● **Aim of the task**: Repeat, exactly, the run of lines that opens with the line containing "The Blender Python" and closes with the line containing "random.seed(99)", and leave all other lines out.
:: Data rows ::
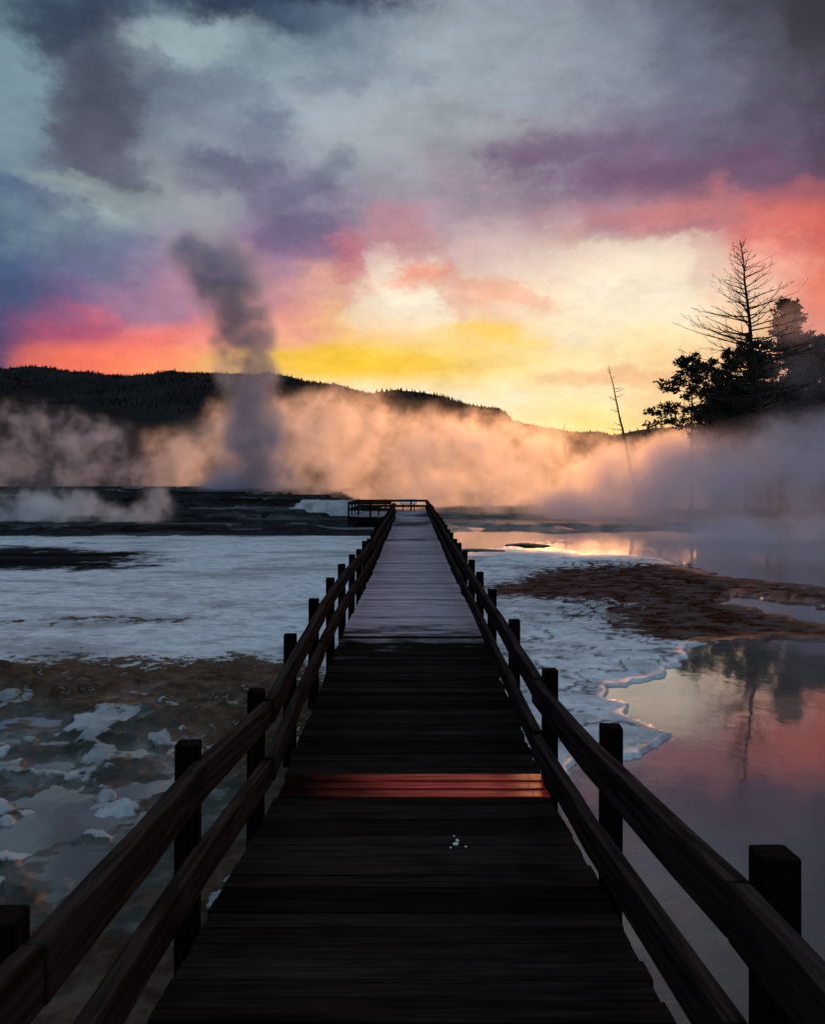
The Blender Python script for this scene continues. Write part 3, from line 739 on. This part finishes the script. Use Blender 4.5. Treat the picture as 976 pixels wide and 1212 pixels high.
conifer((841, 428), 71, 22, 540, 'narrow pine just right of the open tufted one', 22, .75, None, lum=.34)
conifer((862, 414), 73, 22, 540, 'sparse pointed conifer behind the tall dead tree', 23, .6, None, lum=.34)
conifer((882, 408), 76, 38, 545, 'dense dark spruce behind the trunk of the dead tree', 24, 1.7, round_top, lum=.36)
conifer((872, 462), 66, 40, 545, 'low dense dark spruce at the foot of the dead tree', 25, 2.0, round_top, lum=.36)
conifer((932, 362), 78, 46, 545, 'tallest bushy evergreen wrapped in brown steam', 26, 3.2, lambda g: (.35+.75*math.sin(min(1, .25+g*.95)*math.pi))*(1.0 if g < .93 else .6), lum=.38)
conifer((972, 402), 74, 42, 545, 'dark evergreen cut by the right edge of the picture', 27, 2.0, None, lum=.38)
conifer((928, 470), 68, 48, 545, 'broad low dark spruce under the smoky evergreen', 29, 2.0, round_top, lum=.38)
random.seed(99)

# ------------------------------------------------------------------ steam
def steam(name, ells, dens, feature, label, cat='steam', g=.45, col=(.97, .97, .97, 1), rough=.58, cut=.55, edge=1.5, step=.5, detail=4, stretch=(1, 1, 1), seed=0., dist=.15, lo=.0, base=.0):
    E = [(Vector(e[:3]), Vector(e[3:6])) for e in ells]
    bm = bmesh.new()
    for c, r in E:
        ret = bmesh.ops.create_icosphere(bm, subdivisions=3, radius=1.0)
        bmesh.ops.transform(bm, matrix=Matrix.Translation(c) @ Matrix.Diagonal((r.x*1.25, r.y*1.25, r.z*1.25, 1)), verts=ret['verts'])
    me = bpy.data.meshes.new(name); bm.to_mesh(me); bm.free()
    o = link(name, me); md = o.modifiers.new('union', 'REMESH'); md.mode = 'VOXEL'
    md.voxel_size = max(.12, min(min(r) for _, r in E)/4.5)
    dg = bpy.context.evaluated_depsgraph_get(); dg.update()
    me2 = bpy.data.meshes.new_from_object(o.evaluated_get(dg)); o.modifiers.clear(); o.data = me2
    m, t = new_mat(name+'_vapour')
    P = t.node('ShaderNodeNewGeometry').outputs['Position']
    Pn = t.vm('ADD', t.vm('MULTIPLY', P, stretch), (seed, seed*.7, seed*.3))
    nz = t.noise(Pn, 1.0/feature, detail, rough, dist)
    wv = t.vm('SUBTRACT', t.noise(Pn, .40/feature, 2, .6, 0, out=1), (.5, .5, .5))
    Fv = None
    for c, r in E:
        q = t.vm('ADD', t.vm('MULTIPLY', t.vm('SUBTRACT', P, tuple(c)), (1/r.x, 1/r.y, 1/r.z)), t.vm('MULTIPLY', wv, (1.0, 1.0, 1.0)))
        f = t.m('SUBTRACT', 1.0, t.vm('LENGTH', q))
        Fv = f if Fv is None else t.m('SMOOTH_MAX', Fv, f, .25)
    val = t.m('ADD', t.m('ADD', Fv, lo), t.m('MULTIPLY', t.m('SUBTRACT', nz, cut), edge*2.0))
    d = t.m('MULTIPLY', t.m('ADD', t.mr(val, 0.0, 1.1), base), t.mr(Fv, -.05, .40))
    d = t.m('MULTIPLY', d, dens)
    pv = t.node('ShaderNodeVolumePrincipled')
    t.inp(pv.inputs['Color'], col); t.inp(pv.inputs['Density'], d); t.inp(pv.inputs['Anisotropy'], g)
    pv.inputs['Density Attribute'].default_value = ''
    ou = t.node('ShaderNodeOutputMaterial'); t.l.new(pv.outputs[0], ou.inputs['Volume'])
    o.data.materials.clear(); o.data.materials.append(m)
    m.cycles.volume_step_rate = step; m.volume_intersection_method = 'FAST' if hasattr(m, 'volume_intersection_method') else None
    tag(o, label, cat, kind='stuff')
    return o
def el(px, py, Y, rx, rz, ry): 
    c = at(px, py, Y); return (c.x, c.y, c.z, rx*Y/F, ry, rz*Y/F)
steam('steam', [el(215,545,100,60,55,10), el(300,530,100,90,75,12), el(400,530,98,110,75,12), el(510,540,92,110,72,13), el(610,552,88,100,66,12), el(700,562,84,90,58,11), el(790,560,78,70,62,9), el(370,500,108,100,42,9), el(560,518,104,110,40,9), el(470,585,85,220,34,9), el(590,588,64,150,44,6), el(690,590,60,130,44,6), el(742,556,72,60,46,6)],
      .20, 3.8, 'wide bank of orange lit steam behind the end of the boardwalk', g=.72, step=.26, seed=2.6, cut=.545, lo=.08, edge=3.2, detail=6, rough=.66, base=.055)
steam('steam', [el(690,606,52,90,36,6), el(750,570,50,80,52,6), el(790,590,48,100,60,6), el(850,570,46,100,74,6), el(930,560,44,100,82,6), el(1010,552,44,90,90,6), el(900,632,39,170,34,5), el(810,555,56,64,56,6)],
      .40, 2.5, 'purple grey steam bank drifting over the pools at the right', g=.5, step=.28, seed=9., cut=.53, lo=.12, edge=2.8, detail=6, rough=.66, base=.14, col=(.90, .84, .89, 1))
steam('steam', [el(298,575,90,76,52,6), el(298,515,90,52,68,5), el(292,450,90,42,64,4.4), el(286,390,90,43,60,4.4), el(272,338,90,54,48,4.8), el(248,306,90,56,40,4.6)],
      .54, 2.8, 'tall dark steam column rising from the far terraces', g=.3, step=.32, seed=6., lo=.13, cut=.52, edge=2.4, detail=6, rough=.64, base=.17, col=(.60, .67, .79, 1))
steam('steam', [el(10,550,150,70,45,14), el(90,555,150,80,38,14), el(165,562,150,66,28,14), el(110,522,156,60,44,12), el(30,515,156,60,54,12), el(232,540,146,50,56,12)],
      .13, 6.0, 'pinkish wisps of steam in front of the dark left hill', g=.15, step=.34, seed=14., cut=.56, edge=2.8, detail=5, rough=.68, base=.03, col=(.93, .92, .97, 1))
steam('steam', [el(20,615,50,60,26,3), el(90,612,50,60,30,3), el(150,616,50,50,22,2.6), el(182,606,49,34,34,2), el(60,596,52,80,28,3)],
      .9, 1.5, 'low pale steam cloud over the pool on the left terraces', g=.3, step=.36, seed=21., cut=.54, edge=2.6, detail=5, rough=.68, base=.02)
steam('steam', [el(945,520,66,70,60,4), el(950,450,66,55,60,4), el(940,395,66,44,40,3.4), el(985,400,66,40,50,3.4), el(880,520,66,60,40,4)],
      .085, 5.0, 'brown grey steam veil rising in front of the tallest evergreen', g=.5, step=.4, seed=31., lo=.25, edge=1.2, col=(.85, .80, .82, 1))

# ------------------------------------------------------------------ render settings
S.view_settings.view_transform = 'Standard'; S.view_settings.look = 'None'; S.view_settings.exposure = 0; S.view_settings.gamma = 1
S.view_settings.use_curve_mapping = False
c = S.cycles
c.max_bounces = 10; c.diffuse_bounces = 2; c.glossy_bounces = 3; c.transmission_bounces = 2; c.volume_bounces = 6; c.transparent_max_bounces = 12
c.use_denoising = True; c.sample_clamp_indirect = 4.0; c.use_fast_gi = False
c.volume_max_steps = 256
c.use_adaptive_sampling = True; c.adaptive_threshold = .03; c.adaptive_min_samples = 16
:::
:: Data rows ::
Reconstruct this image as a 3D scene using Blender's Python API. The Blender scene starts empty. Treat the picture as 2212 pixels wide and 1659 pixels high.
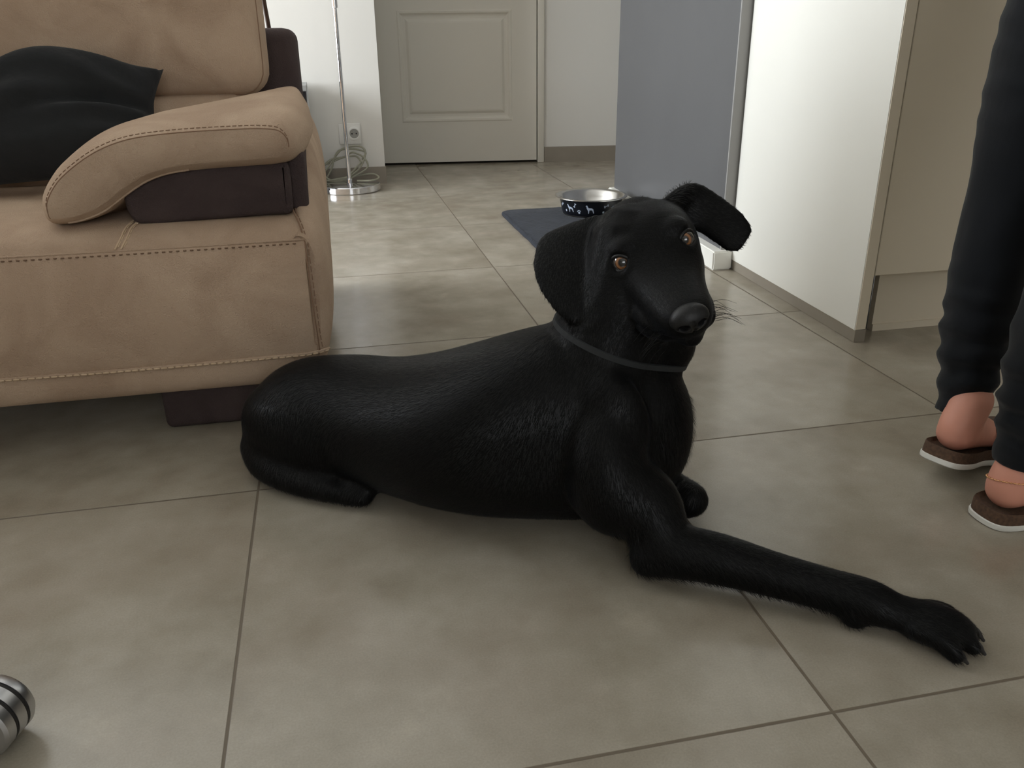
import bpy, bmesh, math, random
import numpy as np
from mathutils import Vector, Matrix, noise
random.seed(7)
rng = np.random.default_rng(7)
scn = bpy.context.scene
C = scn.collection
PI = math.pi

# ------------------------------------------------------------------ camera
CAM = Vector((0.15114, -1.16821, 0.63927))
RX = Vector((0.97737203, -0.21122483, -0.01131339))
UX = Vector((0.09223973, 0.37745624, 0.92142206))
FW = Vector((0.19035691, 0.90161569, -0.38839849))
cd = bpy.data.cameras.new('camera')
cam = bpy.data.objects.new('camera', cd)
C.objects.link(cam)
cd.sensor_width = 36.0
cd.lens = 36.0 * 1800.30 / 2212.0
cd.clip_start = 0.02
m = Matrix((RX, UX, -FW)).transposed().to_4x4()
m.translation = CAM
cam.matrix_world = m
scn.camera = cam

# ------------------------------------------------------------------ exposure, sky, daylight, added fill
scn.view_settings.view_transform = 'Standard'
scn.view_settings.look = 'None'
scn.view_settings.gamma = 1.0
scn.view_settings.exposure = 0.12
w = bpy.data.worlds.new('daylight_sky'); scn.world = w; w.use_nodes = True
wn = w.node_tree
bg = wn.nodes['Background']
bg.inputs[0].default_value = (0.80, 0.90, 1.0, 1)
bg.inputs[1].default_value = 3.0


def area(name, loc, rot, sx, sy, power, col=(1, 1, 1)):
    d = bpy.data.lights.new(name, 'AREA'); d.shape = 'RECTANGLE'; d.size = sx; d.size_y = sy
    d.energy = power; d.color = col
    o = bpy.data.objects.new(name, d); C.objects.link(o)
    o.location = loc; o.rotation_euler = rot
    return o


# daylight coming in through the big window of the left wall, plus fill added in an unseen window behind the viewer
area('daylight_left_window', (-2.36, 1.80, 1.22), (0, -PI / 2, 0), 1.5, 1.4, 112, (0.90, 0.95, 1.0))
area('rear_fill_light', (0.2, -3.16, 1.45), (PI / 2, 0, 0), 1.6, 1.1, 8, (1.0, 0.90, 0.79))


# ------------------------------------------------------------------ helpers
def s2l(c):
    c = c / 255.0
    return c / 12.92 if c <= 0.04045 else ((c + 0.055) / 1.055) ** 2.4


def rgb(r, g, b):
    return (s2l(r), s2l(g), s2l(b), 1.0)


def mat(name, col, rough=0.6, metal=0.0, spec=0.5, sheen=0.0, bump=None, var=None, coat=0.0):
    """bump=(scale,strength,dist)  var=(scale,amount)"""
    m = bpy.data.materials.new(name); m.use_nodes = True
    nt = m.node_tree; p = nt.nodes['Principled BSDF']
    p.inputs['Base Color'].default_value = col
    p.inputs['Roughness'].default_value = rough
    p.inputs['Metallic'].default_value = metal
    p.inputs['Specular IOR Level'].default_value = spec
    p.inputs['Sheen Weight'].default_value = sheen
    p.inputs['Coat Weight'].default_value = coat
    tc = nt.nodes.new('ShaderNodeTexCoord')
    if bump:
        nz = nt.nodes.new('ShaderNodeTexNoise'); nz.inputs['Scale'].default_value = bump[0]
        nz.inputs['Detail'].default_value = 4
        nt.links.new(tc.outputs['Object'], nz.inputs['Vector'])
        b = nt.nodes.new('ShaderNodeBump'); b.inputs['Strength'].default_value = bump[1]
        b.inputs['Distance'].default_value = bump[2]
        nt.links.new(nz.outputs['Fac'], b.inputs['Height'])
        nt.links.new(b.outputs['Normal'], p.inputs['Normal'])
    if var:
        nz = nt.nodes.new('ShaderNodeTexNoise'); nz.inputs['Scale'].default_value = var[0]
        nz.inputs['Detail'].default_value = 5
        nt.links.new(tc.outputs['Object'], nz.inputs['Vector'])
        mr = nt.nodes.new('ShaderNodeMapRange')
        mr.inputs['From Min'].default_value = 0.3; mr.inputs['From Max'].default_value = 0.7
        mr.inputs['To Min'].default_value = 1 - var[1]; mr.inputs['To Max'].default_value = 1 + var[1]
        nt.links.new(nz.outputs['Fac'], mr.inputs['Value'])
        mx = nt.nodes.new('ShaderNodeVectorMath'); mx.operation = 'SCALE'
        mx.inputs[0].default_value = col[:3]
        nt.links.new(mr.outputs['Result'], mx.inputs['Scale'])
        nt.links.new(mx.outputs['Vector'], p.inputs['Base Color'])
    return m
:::
● **Solution to this exercise**:
The Blender Python script for this scene continues. Write part 3, from line 739 on. This part finishes the script. Use Blender 4.5. Treat the picture as 976 pixels wide and 1212 pixels high.
conifer((841, 428), 71, 22, 540, 'narrow pine just right of the open tufted one', 22, .75, None, lum=.34)
conifer((862, 414), 73, 22, 540, 'sparse pointed conifer behind the tall dead tree', 23, .6, None, lum=.34)
conifer((882, 408), 76, 38, 545, 'dense dark spruce behind the trunk of the dead tree', 24, 1.7, round_top, lum=.36)
conifer((872, 462), 66, 40, 545, 'low dense dark spruce at the foot of the dead tree', 25, 2.0, round_top, lum=.36)
conifer((932, 362), 78, 46, 545, 'tallest bushy evergreen wrapped in brown steam', 26, 3.2, lambda g: (.35+.75*math.sin(min(1, .25+g*.95)*math.pi))*(1.0 if g < .93 else .6), lum=.38)
conifer((972, 402), 74, 42, 545, 'dark evergreen cut by the right edge of the picture', 27, 2.0, None, lum=.38)
conifer((928, 470), 68, 48, 545, 'broad low dark spruce under the smoky evergreen', 29, 2.0, round_top, lum=.38)
random.seed(99)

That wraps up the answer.